On the death of Zelter, Mendelssohn had some hopes of becoming the conductor of the Berlin Singakademie with whom he had revived J. S. Bach's St. Matthew Passion (see below). However he was defeated for the post by Karl Rungenhagen. This may have been because of Mendelssohn's youth, and fear of possible innovations; it was also suspected by some (and possibly by Felix) to be on account of his Jewish origins.
Nonetheless, in 1835 he was appointed as conductor of the Leipzig Gewandhaus Orchestra. This appointment was extremely important for him; he felt himself to be a German and wished to play a leading part in his country's musical life. In its way it was a redress for his disappointment over the Singakademie appointment. Despite efforts by the king of Prussia to lure him to Berlin, Mendelssohn concentrated on developing the musical life of Leipzig and in 1843 he founded the Leipzig Conservatory, where he succesfully persuaded Moscheles to join him.
Mendelssohn's personal life was conventional. His marriage to Cécile Jeanrenaud in March of 1837 was very happy and the couple had five children. Felix was an accomplished painter in water-colour, and his enormous correspondence shows that he could also be a witty writer (in both German and English - and sometimes accompanied by humorous sketches and cartoons in the text).
Mendelssohn suffered from bad health in the final years of his life, probably aggravated by nervous problems and overwork, and he was greatly distressed by the death of his sister Fanny in May 1847. Felix Mendelssohn died later that same year after a series of strokes, on November 4, 1847, in Leipzig. He is buried in the Dreifaltigkeitsfriedhof (Trinity Cemetery) I in Berlin-Kreuzberg.
Mendelssohn's Revival of the Music of Bach and Schubert
Mendelssohn was deeply influenced by the music of Johann Sebastian Bach. His aunt, Sarah Levy (née Itzig) was a pupil of Bach's son, Wilhelm Friedemann Bach, and had supported the widow of another son Carl Philipp Emmanuel Bach. She had collected a number of Bach manuscripts. J.S. Bach's music, which had fallen into relative obscurity by the turn of the 19th century, was also deeply respected by Felix's teacher Zelter. In 1829, with the backing of Zelter and the assistance of Felix's friend, the actor Eduard Devrient, Felix arranged and conducted a performance in Berlin of Bach's St. Matthew Passion. The orchestra and choir were provided by the Berlin Singakademie of which Zelter was the prinicpal conductor. The success of this performance (the first since Bach's death in 1750) was an important element in the revival of J.S. Bach's music in Germany and, eventually, throughout Europe. It earned Mendelssohn widespread acclaim at the age of twenty. It also led to one of the very few references which Felix ever made to his origins: 'To think that it took an actor and a Jew-boy (Judensohn) to revive the greatest Christian music for the world'.

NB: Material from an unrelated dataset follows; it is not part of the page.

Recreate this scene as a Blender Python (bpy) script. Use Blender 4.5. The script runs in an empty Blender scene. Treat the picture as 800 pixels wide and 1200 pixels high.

Mendelssohn also revived interest in the work of Franz Schubert. He conducted the premiere of Schubert's Ninth Symphony at Leipzig on the 21st March 1839, more than a decade after the composer's death.
Mendelssohn and his Contemporaries
Throughout his life Mendelssohn was chary of the more radical musical developments undertaken by some of his contemporaries. He was generally on friendly, if somewhat cool, terms with the likes of Berlioz, Liszt and Meyerbeer but in his letters expresses his frank disapproval of their works.
In particular he seems to have regarded Paris and its music with the greatest of suspicion, with an almost Puritan distaste. Attempts made, during his visit there, to interest him in Saint-Simonianism ended in embarrassing scenes. He thought the Paris style of opera vulgar, and the works of Meyerbeer insincere. When Ferdinand Hiller suggested in conversation to Felix that he looked rather like Meyerbeer (they were distant cousins, both descendants of Rabbi Moses Isserlis), Mendelssohn was so upset that he immediately went to get a hair-cut to differentiate himself. It is significant that the only musician with whom he was a close personal friend, Moscheles, was of an older generation and equally conservative in outlook. Moscheles preserved this outlook at the Lepizig Conservatoire until his own death in 1870.
Reception History
This conservative strain in Mendelssohn, which set him apart from some of his more flamboyant contemporaries, bred a similar condescension on their part toward his music. Together with Felix's success, his popularity and his Jewish origins, it irked Richard Wagner sufficiently to damn him with faint praise, three years after Felix's death, in his anti-Jewish pamphlet Das Judenthum in der Musik. This was the start of a movement to denigrate Mendelssohn's achievements which lasted almost a century, the remants of which can still be discerned today amongst some writers. The Nazi regime was to cite Felix's Jewish origin in banning his works and destroying memorial statues.
In England however Mendelssohn's reputation remained high for a long time; the adulatory (and today scarcely readable) novel Charles Auchester by the teen-aged Sarah Sheppard, published in 1851, which features Mendelssohn as the 'Chevalier Seraphael', remained in print for nearly eighty years. However many critics, including George Bernard Shaw began to condemn his music for its association with Victorian cultural insularity.
Over the last fifty years a new apprecation of his work has developed which takes into account not only the popular 'war horses' such as the Violin Concerto and the Italian Symphony, but has been able to remove the Victorian varnish from the oratorio 'Elijah', and has explored the frequently intense and dramatic world of the chamber works. Virtually all of Mendelssohn's published work is now available on CD.